I am trying to power a esp32 cam exactly like this link:
However i would like to power it with a 3 18650 in parallel. So only 3.2 -4.2 volts. The esp only turns on when the pir detects movement takes pic then turns off. If i were to use a 5v step up from the battery to where the dc 5 v would connect in the diagram, wouldn't there be significant power drain from just having it hooked up? Is there a good way / best practice to incorporate the stepup with minimal battery power loss? Is there a way to activate the stepup from the transistor that would sove this?
Li-ion batteries can have an output voltage 2.7 - 4.2v. The ESP32 CAM (as per the one in the tutorial) is a 3.3v device, and is able to convert a 5v supply into 3.3v via the on board LDO voltage regulator. This will not be able to convert the voltage once the batteries drop below a certain voltage, so you will not be able to use the batteries to their full potential. The voltage regulator will also consume some power... the more voltage it has to drop, the more power it need to dissipate. Check the Datasheet to work out exactly how much.
You might be better to use a buck/boost converter like this, and connect directly to the 3.3v line.
Is this the same thing but at 500mah and can use 2-5v input. So this enable pin i would power high from the pir signal and then it would come on then turn off after?
The difference is that it is a switching regulator so can be very efficient, and this is both a buck (lowers voltage from battery) and boost (increases voltage from battery)... so can handle the various voltages of the Li-Ion and always output 3.3v.
I haven't used this module before, but it does look like the enable pin can be used to turn the whole thing off, saving even more power.
I have problem's with the tutorial's use of 5V when programming the ESP32-CAM - the FTDI adapter should be set to 3.3V.
In fact, it seems everything involved here is 3.3V - the ESP32-CAM, the SD card and the PIR detector. So there's no need for a step up converter. The battery voltage will range from a maximum of 4.2V down to a practical minimum of about 3.5V at which point it will be about 90% discharged.

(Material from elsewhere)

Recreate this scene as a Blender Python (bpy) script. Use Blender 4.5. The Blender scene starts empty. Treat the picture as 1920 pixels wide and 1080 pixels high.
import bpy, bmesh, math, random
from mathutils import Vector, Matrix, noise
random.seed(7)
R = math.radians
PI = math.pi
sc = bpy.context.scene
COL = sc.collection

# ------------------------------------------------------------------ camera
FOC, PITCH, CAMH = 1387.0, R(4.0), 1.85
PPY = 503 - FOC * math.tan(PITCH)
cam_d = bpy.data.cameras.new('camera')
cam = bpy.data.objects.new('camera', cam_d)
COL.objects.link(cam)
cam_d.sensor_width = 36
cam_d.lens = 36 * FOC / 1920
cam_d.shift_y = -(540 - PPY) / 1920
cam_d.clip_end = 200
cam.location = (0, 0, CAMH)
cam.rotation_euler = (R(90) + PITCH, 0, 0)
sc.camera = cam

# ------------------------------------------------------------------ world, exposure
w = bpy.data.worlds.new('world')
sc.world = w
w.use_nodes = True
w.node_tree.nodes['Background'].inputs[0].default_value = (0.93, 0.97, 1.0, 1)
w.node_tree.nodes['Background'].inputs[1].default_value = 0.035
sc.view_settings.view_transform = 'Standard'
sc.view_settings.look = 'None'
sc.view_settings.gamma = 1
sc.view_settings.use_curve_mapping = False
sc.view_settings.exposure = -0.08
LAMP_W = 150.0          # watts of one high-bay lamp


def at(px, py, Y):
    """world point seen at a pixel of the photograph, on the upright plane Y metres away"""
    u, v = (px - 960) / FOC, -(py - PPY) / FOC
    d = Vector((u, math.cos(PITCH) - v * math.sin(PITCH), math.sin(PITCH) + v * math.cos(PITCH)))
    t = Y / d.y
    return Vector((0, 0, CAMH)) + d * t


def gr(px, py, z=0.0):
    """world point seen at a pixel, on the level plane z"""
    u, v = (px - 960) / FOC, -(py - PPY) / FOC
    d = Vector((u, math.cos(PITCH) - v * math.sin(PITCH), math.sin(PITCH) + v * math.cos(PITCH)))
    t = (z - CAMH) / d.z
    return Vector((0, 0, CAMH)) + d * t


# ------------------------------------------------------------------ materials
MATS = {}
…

So I think what's needed is a very low dropout 3.3V linear regulator. The schematic for the ESP320-CAM shows an AMS1117 as the 3.3V regulator, which has a very high dropout voltage, so you would need to use a separate LDO, the output of which would feed directly to the 3.3V pin of the ESP module and the power pin of the PIR sensor. The MCP1700 LDO has very low dropout voltage, and will provide 250mA. That would probably be enough if you aren't using the radio.
Whether a buck regulator would be more efficient depends on how much time will be spent sleeping, and what the sleep current is. A switching buck regulator will be more efficient than a linear regulator under significant load, such as when the SD card is active, but the benefit decreases as the load decreases, and the buck may actually be less efficient under very light loads. Per the schematic, you can power down the camera, but you can't power down the SD card. So this system my sleep at a pretty high current level, and a buck regulator might well be the best choice.
On further reflection, it seems to me that the Adafruit 3.3V buck converter is probably the way to go. It has an active-high enable pin which could be used to power down the entire project, except the PIR sensor, between sensor events. I think that will save a lot of battery power since the sleep current of the ESP module is likely to be pretty high.
So you want the PIR output to drive the enable pin. However, the converter module has a 100K pullup resistor on the enable pin. And the PIR module apparently has a 20K resistor in series in its output. The enable voltage has to be below 0.4V to turn the converter off, so that mixture of resistors doesn't quite work reliably. The answer is probably to just remove the pullup resistor, or cut the trace going to it.
The PIR would be powered directly from the batteries, and would be on all the time.
If the PIR output doesn't stay high long enough to take and save the picture, then you could also feed the enable pin from a GPIO pin on the ESP - through a diode. That would allow the ESP to keep its power on until it's ready to shut down. It would override the PIR output when the ESP is powered up, but the diode would prevent interference from the ESP when it is powered down.
From several sources, it also looks like you need a capacitor on the PIR's power pin. Otherwise the switching regulator ripple may cause it to trigger falsely.